GIVEN EXERCISE =
Up to and including the line that contains "return Vector((r.x * t, r.y * t, z))", write out each line of the material from its first line, exactly.

## begin

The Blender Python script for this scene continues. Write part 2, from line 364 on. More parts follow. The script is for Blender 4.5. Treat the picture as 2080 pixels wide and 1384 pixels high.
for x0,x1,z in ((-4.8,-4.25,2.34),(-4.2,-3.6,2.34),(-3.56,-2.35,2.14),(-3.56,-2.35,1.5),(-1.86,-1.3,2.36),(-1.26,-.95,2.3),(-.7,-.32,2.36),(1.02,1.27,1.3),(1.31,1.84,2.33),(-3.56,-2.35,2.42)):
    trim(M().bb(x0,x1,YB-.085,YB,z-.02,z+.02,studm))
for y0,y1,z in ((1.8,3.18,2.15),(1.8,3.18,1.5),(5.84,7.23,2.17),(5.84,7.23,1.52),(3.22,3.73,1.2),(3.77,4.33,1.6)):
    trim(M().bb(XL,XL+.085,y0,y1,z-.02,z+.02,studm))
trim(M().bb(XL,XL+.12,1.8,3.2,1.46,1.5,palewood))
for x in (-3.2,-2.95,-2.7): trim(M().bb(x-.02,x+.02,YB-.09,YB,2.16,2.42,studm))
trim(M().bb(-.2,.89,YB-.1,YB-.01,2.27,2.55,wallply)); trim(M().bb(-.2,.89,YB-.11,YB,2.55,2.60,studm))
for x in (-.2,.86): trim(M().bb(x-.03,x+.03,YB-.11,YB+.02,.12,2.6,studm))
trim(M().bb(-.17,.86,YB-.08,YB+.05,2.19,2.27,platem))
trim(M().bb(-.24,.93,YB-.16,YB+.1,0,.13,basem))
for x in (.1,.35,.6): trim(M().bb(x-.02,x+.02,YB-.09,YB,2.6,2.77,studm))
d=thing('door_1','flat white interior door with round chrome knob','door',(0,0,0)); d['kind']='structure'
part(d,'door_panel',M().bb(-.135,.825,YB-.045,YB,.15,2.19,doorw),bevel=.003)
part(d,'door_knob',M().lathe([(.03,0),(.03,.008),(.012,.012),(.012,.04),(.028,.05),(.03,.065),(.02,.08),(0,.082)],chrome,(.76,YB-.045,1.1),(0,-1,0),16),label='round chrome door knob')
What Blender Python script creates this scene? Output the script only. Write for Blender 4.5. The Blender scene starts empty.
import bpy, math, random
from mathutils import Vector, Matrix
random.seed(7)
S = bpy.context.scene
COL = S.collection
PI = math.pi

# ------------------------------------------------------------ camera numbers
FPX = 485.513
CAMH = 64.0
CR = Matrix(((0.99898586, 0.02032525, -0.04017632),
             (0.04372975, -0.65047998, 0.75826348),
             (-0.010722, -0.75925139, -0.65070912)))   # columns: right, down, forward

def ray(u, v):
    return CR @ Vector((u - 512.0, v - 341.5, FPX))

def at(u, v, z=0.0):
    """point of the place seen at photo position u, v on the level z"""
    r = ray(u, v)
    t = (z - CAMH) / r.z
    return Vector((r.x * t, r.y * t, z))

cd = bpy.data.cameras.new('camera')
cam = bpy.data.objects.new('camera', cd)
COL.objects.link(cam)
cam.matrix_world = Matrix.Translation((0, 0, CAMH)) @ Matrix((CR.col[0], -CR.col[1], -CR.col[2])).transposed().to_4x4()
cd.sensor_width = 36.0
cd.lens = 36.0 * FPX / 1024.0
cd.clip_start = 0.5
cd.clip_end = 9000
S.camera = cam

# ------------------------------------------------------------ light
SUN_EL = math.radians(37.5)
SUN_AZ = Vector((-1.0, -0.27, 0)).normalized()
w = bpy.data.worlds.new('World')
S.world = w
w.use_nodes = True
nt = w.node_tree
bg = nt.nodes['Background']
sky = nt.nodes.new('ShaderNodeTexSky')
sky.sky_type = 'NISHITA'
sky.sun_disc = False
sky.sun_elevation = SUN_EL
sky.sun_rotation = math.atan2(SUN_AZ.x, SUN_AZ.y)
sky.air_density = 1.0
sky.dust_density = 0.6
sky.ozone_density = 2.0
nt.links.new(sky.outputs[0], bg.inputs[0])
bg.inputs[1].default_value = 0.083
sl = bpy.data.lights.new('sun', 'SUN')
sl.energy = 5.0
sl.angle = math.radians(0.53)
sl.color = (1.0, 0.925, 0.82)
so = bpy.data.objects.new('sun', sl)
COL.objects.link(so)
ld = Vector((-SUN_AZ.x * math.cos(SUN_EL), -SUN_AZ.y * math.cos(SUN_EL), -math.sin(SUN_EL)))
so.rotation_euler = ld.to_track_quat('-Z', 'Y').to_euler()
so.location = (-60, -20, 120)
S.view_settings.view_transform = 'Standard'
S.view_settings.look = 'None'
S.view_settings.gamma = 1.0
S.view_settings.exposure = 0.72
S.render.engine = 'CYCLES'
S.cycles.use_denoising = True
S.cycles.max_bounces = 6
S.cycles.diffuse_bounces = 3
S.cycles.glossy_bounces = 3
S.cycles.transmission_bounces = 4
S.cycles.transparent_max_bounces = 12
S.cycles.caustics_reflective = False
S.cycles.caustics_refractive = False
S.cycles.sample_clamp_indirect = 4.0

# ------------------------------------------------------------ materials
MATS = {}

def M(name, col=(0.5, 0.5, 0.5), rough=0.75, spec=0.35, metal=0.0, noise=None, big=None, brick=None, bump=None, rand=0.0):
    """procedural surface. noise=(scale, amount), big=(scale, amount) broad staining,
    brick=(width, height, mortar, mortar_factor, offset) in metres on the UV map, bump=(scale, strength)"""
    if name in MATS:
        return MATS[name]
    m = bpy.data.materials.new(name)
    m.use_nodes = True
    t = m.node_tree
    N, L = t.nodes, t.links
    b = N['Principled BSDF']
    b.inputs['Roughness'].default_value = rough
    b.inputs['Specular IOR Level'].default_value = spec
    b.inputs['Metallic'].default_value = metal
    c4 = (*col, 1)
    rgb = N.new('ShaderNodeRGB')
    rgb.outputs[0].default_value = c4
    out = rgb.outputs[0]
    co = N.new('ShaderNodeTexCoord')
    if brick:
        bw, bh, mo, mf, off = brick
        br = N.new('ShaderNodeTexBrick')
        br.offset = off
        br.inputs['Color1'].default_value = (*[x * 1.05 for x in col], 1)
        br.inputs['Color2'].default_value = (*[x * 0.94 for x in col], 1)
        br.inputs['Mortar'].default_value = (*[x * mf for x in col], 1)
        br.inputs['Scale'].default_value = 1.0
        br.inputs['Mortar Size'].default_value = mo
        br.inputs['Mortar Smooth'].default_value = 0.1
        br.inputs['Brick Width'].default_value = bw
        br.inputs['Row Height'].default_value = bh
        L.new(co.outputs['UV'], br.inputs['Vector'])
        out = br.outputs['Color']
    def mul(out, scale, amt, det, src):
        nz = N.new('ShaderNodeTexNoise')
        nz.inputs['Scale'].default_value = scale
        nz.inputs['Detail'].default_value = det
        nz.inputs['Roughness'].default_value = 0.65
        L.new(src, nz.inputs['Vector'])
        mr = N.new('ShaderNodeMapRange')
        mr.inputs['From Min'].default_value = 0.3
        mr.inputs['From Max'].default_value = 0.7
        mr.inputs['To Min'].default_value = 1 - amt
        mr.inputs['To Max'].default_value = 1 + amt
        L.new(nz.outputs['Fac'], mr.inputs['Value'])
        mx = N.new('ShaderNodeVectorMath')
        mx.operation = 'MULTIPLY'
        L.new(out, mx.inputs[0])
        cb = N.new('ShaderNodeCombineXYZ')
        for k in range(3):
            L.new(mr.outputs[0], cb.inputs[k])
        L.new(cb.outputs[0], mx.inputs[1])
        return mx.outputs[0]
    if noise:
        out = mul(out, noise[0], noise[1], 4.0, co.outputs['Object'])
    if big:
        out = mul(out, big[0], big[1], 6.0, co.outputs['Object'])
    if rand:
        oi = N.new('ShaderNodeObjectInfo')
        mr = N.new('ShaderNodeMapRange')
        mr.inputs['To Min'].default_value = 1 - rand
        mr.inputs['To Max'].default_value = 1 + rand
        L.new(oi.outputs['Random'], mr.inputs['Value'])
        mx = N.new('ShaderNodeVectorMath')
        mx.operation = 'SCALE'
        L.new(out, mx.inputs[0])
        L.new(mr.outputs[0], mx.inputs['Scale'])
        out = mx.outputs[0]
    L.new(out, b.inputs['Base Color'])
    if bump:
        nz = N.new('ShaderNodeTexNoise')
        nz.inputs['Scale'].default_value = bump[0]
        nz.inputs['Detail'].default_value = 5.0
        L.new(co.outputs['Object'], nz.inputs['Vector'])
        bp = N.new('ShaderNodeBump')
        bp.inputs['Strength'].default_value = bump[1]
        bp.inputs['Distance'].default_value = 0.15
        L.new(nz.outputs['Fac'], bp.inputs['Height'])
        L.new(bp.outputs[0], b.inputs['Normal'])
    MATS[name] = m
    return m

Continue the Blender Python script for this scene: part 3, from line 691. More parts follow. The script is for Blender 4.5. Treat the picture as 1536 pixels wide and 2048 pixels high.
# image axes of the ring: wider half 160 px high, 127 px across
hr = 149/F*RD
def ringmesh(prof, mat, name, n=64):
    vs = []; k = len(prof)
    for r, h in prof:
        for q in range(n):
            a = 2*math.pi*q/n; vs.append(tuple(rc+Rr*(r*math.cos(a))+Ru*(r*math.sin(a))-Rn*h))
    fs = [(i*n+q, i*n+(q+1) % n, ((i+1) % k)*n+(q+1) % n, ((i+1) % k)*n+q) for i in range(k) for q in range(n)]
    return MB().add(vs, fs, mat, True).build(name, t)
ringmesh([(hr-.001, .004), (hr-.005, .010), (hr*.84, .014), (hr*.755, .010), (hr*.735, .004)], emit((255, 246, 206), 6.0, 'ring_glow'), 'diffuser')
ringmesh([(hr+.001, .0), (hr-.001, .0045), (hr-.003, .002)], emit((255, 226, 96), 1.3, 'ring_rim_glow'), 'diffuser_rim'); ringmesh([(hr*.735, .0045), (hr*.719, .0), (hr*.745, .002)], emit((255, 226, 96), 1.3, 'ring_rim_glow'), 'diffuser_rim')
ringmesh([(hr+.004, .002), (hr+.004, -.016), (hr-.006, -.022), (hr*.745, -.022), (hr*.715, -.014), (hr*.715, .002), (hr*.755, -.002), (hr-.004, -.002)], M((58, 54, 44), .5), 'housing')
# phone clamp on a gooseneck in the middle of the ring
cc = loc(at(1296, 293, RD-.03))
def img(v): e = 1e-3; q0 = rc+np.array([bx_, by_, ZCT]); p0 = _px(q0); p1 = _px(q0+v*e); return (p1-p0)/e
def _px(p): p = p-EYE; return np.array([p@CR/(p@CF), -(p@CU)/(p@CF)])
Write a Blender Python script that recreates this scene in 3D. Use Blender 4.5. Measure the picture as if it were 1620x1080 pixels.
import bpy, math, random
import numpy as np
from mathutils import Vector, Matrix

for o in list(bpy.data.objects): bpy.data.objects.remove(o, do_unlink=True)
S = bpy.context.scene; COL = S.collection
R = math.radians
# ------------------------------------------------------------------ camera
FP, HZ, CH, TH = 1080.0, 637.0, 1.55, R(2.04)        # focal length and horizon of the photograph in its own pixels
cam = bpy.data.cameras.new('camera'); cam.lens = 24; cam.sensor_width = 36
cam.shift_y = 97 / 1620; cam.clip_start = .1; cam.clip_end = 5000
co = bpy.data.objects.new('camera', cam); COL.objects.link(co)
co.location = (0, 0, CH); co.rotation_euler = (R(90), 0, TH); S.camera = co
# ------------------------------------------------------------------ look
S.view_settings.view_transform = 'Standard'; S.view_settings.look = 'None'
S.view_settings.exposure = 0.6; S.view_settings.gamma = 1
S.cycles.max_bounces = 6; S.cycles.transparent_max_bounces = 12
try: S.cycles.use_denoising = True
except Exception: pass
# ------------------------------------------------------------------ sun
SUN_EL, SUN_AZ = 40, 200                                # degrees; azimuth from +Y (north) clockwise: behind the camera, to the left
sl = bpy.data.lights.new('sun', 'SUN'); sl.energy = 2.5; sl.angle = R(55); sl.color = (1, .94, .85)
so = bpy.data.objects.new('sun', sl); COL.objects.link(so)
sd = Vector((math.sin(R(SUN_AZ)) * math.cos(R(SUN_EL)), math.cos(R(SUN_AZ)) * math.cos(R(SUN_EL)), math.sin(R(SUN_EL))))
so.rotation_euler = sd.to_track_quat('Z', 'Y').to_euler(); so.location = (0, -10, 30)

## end

TASK ANSWER =
The Blender Python script for this scene continues. Write part 2, from line 364 on. More parts follow. The script is for Blender 4.5. Treat the picture as 2080 pixels wide and 1384 pixels high.
for x0,x1,z in ((-4.8,-4.25,2.34),(-4.2,-3.6,2.34),(-3.56,-2.35,2.14),(-3.56,-2.35,1.5),(-1.86,-1.3,2.36),(-1.26,-.95,2.3),(-.7,-.32,2.36),(1.02,1.27,1.3),(1.31,1.84,2.33),(-3.56,-2.35,2.42)):
    trim(M().bb(x0,x1,YB-.085,YB,z-.02,z+.02,studm))
for y0,y1,z in ((1.8,3.18,2.15),(1.8,3.18,1.5),(5.84,7.23,2.17),(5.84,7.23,1.52),(3.22,3.73,1.2),(3.77,4.33,1.6)):
    trim(M().bb(XL,XL+.085,y0,y1,z-.02,z+.02,studm))
trim(M().bb(XL,XL+.12,1.8,3.2,1.46,1.5,palewood))
for x in (-3.2,-2.95,-2.7): trim(M().bb(x-.02,x+.02,YB-.09,YB,2.16,2.42,studm))
trim(M().bb(-.2,.89,YB-.1,YB-.01,2.27,2.55,wallply)); trim(M().bb(-.2,.89,YB-.11,YB,2.55,2.60,studm))
for x in (-.2,.86): trim(M().bb(x-.03,x+.03,YB-.11,YB+.02,.12,2.6,studm))
trim(M().bb(-.17,.86,YB-.08,YB+.05,2.19,2.27,platem))
trim(M().bb(-.24,.93,YB-.16,YB+.1,0,.13,basem))
for x in (.1,.35,.6): trim(M().bb(x-.02,x+.02,YB-.09,YB,2.6,2.77,studm))
d=thing('door_1','flat white interior door with round chrome knob','door',(0,0,0)); d['kind']='structure'
part(d,'door_panel',M().bb(-.135,.825,YB-.045,YB,.15,2.19,doorw),bevel=.003)
part(d,'door_knob',M().lathe([(.03,0),(.03,.008),(.012,.012),(.012,.04),(.028,.05),(.03,.065),(.02,.08),(0,.082)],chrome,(.76,YB-.045,1.1),(0,-1,0),16),label='round chrome door knob')
What Blender Python script creates this scene? Output the script only. Write for Blender 4.5. The Blender scene starts empty.
import bpy, math, random
from mathutils import Vector, Matrix
random.seed(7)
S = bpy.context.scene
COL = S.collection
PI = math.pi

# ------------------------------------------------------------ camera numbers
FPX = 485.513
CAMH = 64.0
CR = Matrix(((0.99898586, 0.02032525, -0.04017632),
             (0.04372975, -0.65047998, 0.75826348),
             (-0.010722, -0.75925139, -0.65070912)))   # columns: right, down, forward

def ray(u, v):
    return CR @ Vector((u - 512.0, v - 341.5, FPX))

def at(u, v, z=0.0):
    """point of the place seen at photo position u, v on the level z"""
    r = ray(u, v)
    t = (z - CAMH) / r.z
    return Vector((r.x * t, r.y * t, z))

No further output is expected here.